4. Class For Today’s Race

The most important part of your analysis is to classify the horse’s inherent class / ability in relation to today’s race.

On the evidence available make an assessment of whether the horse is:

  • Capable of handling stronger class than this race (has won or been consistently competitive in higher class races)
  • Equal to the class of this race (has won or been consistently competitive in similar races)
  • Yet to be proven but should (or could) be up to this class.
  • Yet to be proven but is unlikely to be up to this class
  • Definitely outclassed.

Horses that are not up to the class of today’s race rarely win and can be quickly eliminated from further consideration.
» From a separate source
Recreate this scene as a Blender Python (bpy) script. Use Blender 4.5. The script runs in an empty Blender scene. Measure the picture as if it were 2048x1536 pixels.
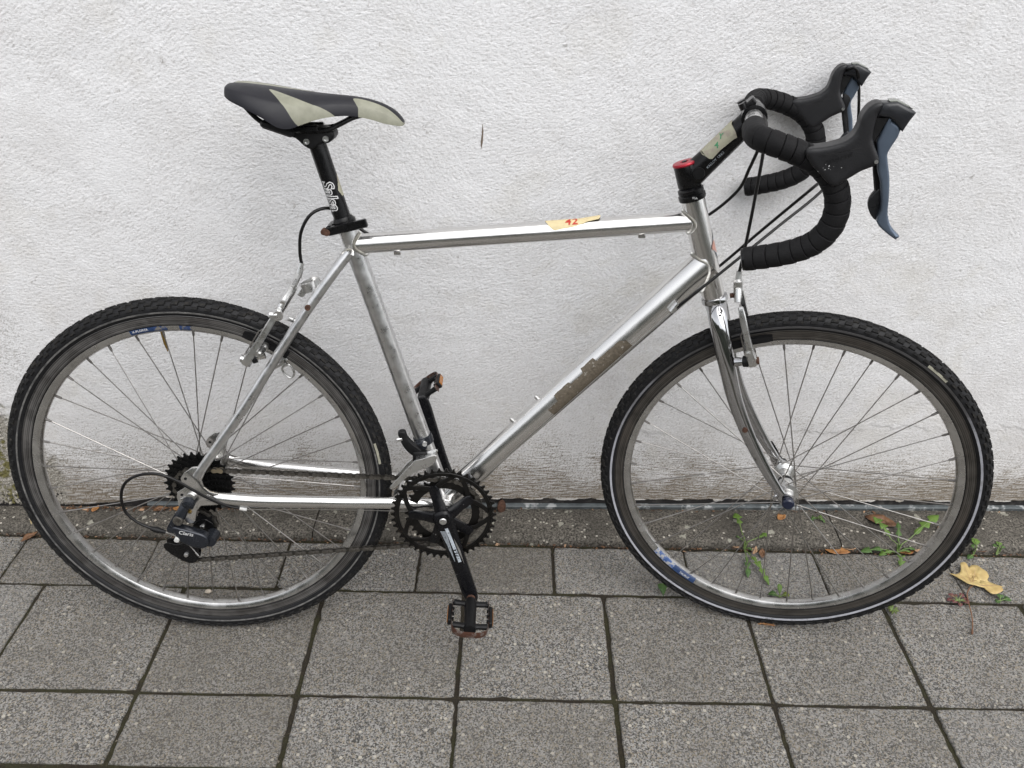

Those that are up to the class of today’s race (or better) can be considered contenders, subject to further analysis on factors such as fitness, recent form, distance, position in running etc.

Always be on the lookout for lightly raced, talented horses that are up in class, but look like they could eventually reach a better class than today’s race. They might still be well found in the market, but if they have positive traits in their form and positive characteristics for today’s race then they are usually still good betting prospects that are somewhat undervalued by the market.

One final word of advice; be cautious about believing everything you read, watch or listen to about horses and their supposed level of talent. Learn to make your own assessments by looking at key indicators such as the quality of opposition a horse defeats, how easily they do it, the quality of their times & sectionals, strength and speed in the run to the line and other traits that you objectively assess yourself. With experience you’ll avoid falling into horses that are overhyped in the market and gain good value by identifying others that are flying under the public radar.